Ou seja, o saldo do FGTS acumulado durante o período do casamento se enquadra como um bem partilhável nos regimes acima especificados. Essa interpretação é dominante no STJ, em que pese ainda encontrar oscilações estaduais, mas no geral os tribunais têm entendido que o saldo do FGTS, por ser fruto do trabalho e do esforço comum do casal, deve ser partilhado na separação, independente de quem tenha efetuado os depósitos.

A sobrepartilha ocorre quando um bem que deveria ter sido partilhado no momento do divórcio não foi incluído na partilha por algum motivo, como desconhecimento ou esquecimento. O FGTS, em alguns casos, pode ser objeto de sobrepartilha, especialmente se, no momento do divórcio, não foi considerado ou dividido entre as partes.

A possibilidade de sobrepartilha do FGTS está amparada pelo Código de Processo Civil, que prevê a sobrepartilha de bens descobertos após a partilha original. No caso do FGTS, a sobrepartilha é cabível quando se verifica que havia saldo de FGTS não sacado e acumulado no decorrer da união na data da separação de fato das partes.

Quanto ao prazo prescricional para a ação de sobrepartilha, a jurisprudência e a doutrina brasileiras são fundamentais para sua compreensão. De acordo com o entendimento predominante, a ação de sobrepartilha segue o prazo prescricional estabelecido para ações pessoais, que, segundo o Código Civil, é de 10 anos.

Este prazo começa a contar a partir do trânsito em julgado da decisão que homologou a partilha, tendo teorias, como da actio nata, que chega a considerar o prazo inicial da prescrição a partir do momento em que uma das partes teve ciência da existência do bem não partilhado.

Em resumo, o saldo do FGTS acumulado durante o casamento é passível de partilha no divórcio.

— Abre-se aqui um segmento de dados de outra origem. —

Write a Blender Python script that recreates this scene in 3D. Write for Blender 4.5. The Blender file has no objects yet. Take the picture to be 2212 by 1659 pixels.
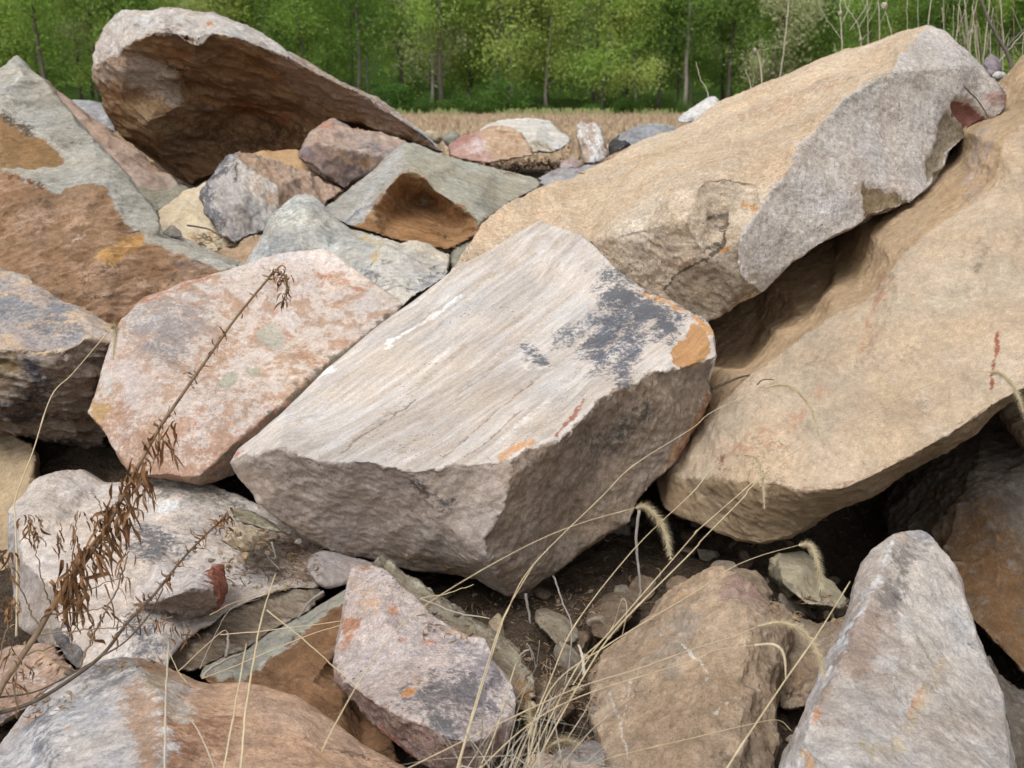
import bpy, bmesh, math, random
import numpy as np
from mathutils import Vector, Matrix
from mathutils.bvhtree import BVHTree
from mathutils.geometry import delaunay_2d_cdt

# ------------------------------------------------------------------ camera, light, exposure
scene = bpy.context.scene
COL = scene.collection
PITCH = math.radians(15.78)
CAM = Vector((0.0, 0.0, 1.6))
FWD = Vector((0, math.cos(PITCH), -math.sin(PITCH)))
UPV = Vector((0, math.sin(PITCH), math.cos(PITCH)))
RGT = Vector((1, 0, 0))
FZ = 2171.0                                  # focal length in measuring units (2212 across)

cam_d = bpy.data.cameras.new('camera')
cam_o = bpy.data.objects.new('camera', cam_d)
COL.objects.link(cam_o)
cam_o.location = CAM
cam_o.rotation_euler = (math.radians(90) - PITCH, 0, 0)
cam_d.sensor_width = 36
cam_d.lens = 36 * FZ / 2212.0
cam_d.clip_start = 0.05
cam_d.clip_end = 2000
cam_d.dof.use_dof = True
cam_d.dof.focus_distance = 1.9
cam_d.dof.aperture_fstop = 8
scene.camera = cam_o

SUN_EL, SUN_AZ = math.radians(60), math.radians(215)      # azimuth clockwise from +Y
world = bpy.data.worlds.new('World')
scene.world = world
world.use_nodes = True
wn = world.node_tree
for n in list(wn.nodes):
    wn.nodes.remove(n)
sky = wn.nodes.new('ShaderNodeTexSky')
sky.sky_type = 'NISHITA'
sky.sun_disc = False
sky.sun_elevation = SUN_EL
sky.sun_rotation = SUN_AZ
sky.dust_density = 4.0
sky.air_density = 1.0
hsv = wn.nodes.new('ShaderNodeHueSaturation')
hsv.inputs['Saturation'].default_value = 0.12
bg = wn.nodes.new('ShaderNodeBackground')
bg.inputs['Strength'].default_value = 0.15
wo = wn.nodes.new('ShaderNodeOutputWorld')
wn.links.new(sky.outputs[0], hsv.inputs['Color'])
wn.links.new(hsv.outputs[0], bg.inputs['Color'])
wn.links.new(bg.outputs[0], wo.inputs['Surface'])

sun_d = bpy.data.lights.new('sun', 'SUN')
sun_d.energy = 1.1
sun_d.angle = math.radians(28)
sun_d.color = (1.0, 0.965, 0.92)
sun_o = bpy.data.objects.new('sun', sun_d)
COL.objects.link(sun_o)
sd = Vector((math.sin(SUN_AZ) * math.cos(SUN_EL), math.cos(SUN_AZ) * math.cos(SUN_EL), math.sin(SUN_EL)))
sun_o.rotation_euler = (-sd).to_track_quat('-Z', 'Y').to_euler()
sun_o.location = (0, 0, 20)

scene.view_settings.view_transform = 'Standard'
scene.view_settings.look = 'None'
scene.view_settings.exposure = 0.27
scene.view_settings.gamma = 1.0

# ------------------------------------------------------------------ helpers
rng = random.Random(7)

def P(x, y, d):
    """real point seen at measuring coordinates x, y and at depth d (m) before the camera"""
    return CAM + d * (FWD + ((x - 1106.0) / FZ) * RGT + ((829.5 - y) / FZ) * UPV)

FR = {'A': (0, 0), 'B': (736, 0), 'C': (1472, 0), 'D': (0, 552), 'E': (736, 552), 'F': (1472, 552),
      'G': (0, 1104), 'H': (736, 1104), 'I': (1472, 1104)}

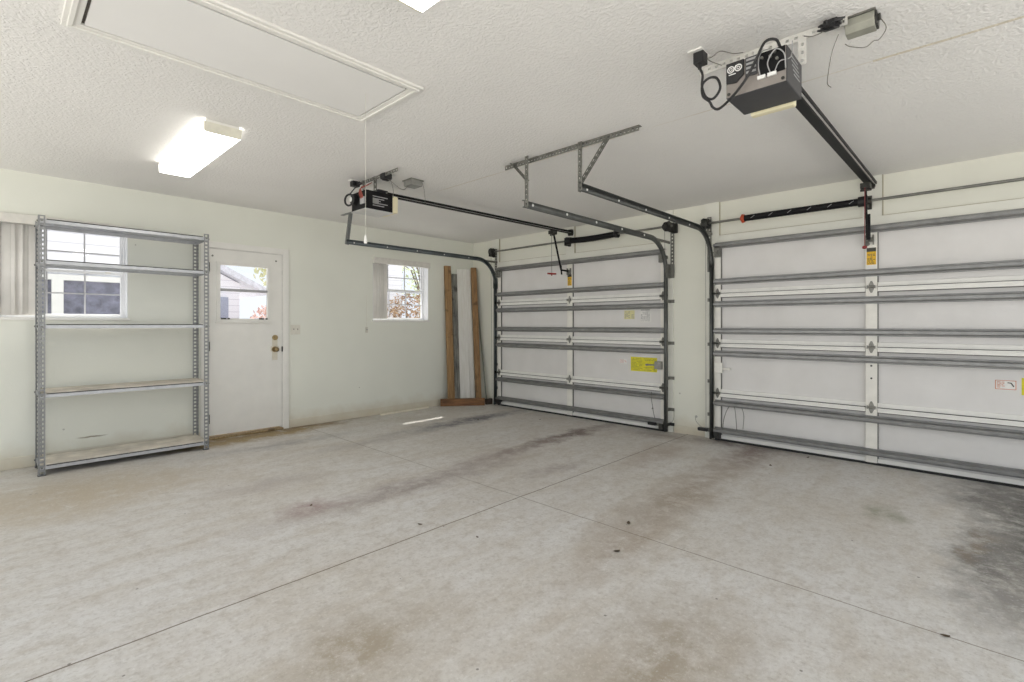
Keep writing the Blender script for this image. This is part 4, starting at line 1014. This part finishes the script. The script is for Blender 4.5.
def tree(c, r, n, m, trunk, label, nm, cat, seed, size):
    t = thing(nm, label, cat, (c[0], c[1], -.12))
    foliage(c, r, n, None, seed, size).build('foliage', m, t)
    mb = MB(); rr = random.Random(seed)
    mb.rings([(c[0], c[1], -.12), (c[0]+.03, c[1], c[2]*.5), (c[0], c[1]+.05, c[2]+r[2]*.4)], [trunk, trunk*.7, trunk*.3], 8)
    for k in range(5):
        a = rr.uniform(0, 2*PI); mb.rings([(c[0], c[1], c[2]*.6), (c[0]+math.cos(a)*r[0]*.4, c[1]+math.sin(a)*r[1]*.4, c[2]), (c[0]+math.cos(a)*r[0]*.8, c[1]+math.sin(a)*r[1]*.8, c[2]+r[2]*.3)], [trunk*.4, trunk*.25, trunk*.1], 6)
    mb.build('trunk', BARK, t)
tree((3.05, 6.3, 1.35), (.75, .6, .85), 1700, leafmat('autumn_leaves', (.28, .15, .07), (.60, .42, .25)), .06, 'brown leaved shrub seen through the lower panes of the small window', 'garden_shrub', 'shrub', 1, .055)
tree((4.5, 6.9, 1.75), (.55, .6, 1.15), 1300, leafmat('olive_leaves', (.16, .20, .09), (.42, .42, .24)), .05, 'olive green shrub at the right of the small window view', 'garden_shrub', 'shrub', 2, .055)
tree((6.0, 9.5, 3.3), (1.4, 1.0, 1.2), 420, leafmat('pale_green_leaves', (.36, .42, .22), (.62, .66, .42)), .09, 'pale green tree seen through the upper right panes of the small window', 'garden_tree', 'tree', 3, .12)
tree((.55, 9.0, 2.9), (.85, .8, .75), 420, leafmat('yellow_green_leaves', (.46, .46, .26), (.72, .70, .48)), .07, 'pale leafy tree behind the roof seen through the door glass', 'garden_tree', 'tree', 4, .11)
tree((-.78, 6.4, 1.0), (.55, .5, .72), 1600, leafmat('pinkish_leaves', (.52, .30, .24), (.74, .52, .44)), .04, 'pinkish shrub seen through the lower half of the door glass', 'garden_shrub', 'shrub', 5, .055)

# ------------------------------------------------------------------ daylight
w = bpy.data.worlds.new('daylight'); S.world = w; w.use_nodes = True
bg = w.node_tree.nodes['Background']
bg.inputs['Color'].default_value = (0.90, 0.95, 1.0, 1); bg.inputs['Strength'].default_value = 1.0
sun = bpy.data.lights.new('sun', 'SUN'); sun.energy = 9.0; sun.angle = math.radians(2); sun.color = (1, .95, .88)
so = bpy.data.objects.new('sun', sun); COL.objects.link(so); so.location = (0, 0, 20)
so.rotation_euler = V((-.19, -.54, -.936)).to_track_quat('-Z', 'Y').to_euler()

# ------------------------------------------------------------------ camera
cam = bpy.data.cameras.new('camera'); co_ = bpy.data.objects.new('camera', cam); COL.objects.link(co_)
co_.location = (-5.393, -5.994, 1.234)
co_.rotation_euler = (PI/2, 0, math.radians(43.5525-90))
cam.sensor_width = 36; cam.lens = 494/1024*36; cam.shift_y = -16.5/1024; cam.clip_start = .02
S.camera = co_
S.view_settings.view_transform = 'Standard'; S.view_settings.look = 'None'
S.view_settings.gamma = 1; S.view_settings.use_curve_mapping = False
S.view_settings.exposure = 0.27
S.cycles.max_bounces = 10; S.cycles.diffuse_bounces = 6; S.cycles.transparent_max_bounces = 12
S.cycles.use_denoising = True
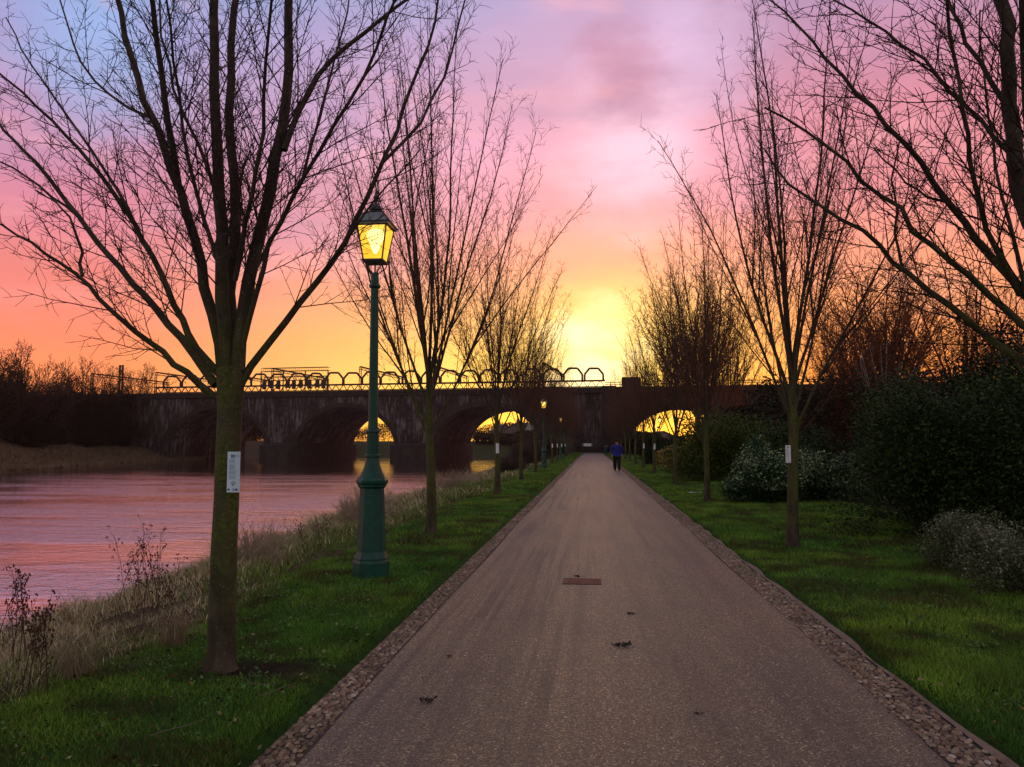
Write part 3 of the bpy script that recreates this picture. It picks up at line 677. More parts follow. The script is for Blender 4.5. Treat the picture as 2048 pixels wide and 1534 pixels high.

Caso não tenha sido partilhado, pode ser objeto de sobrepartilha. O prazo prescricional para ingressar com a ação de sobrepartilha é de 10 anos, conforme o Código Civil. A análise de casos específicos deve sempre considerar a jurisprudência atual e as circunstâncias particulares de cada caso, mas considerando serem verbas usualmente de elevada monta e que usualmente eram esquecidas ou excluídas da partilha, vale a pena checar.